Unite said there was a 92 percent vote in favour of the deal and eight percent against, with a turnout of 72 percent of the nearly 10,000 members who were balloted.

The airline said it was "delighted" that the dispute, which lasted nearly two years, was over. Strikes sparked by the row cost BA £150 million ($250 million, 170 million euros) in 2010.

Under the agreement finalised in May, BA agreed to restore travel concessions to staff who went on strike -- the issue at the heart of the row -- and to award some employees top-up payments.

"Unite always firmly believed that this dispute would be solved not through conflict but through negotiation. Thankfully we have reached an honourable agreement with BA," said Unite General Secretary Len McCluskey.

"The overwhelming acceptance of this deal by cabin crew means that both parties can now move forward together on securing a bright future for the airline."

He paid a "personal tribute to the cabin crew for the principled stand they took," saying it came at "great personal expense and emotional cost."

BA also paid tribute to the cabin crew as it welcomed the union vote.

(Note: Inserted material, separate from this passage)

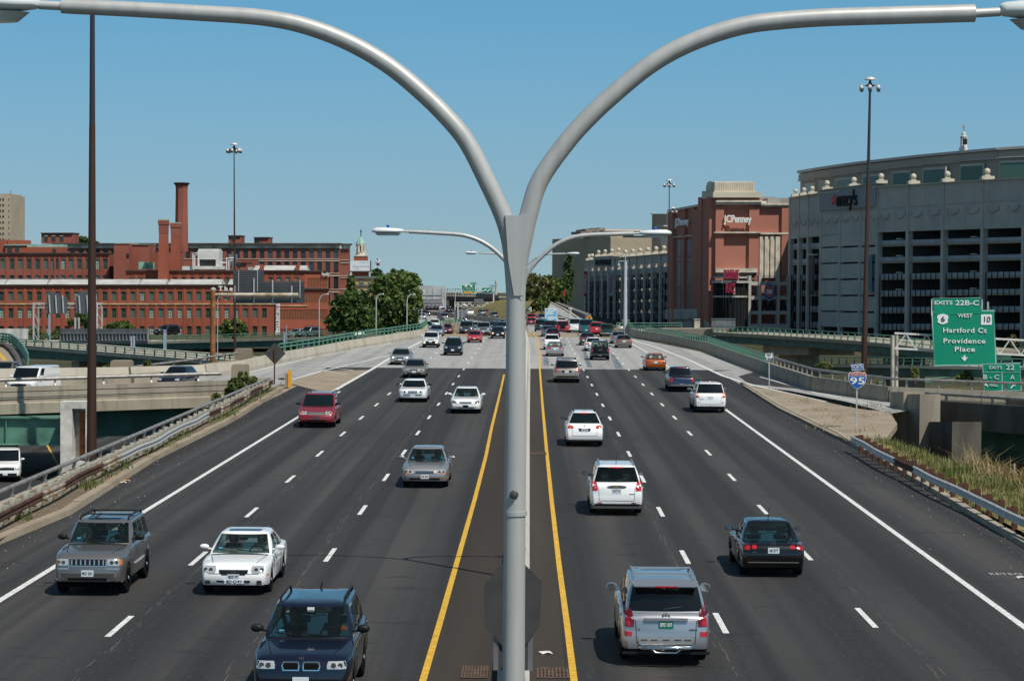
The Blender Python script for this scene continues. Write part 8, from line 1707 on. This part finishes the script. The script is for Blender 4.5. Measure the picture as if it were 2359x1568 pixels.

"The skills and professionalism of British Airways cabin crew are second to none, and we are delighted this dispute is behind us," a spokesman said.

"We have made permanent structural savings to our business, which is now ready to invest £5.5 billion over the next five years for the benefit of our customers."

Earlier this year, BA merged with Spanish carrier Iberia to create International Airlines Group, although both groups retain their operations and individual brands.

The merger created Europe's second biggest airline by market value behind Lufthansa of Germany.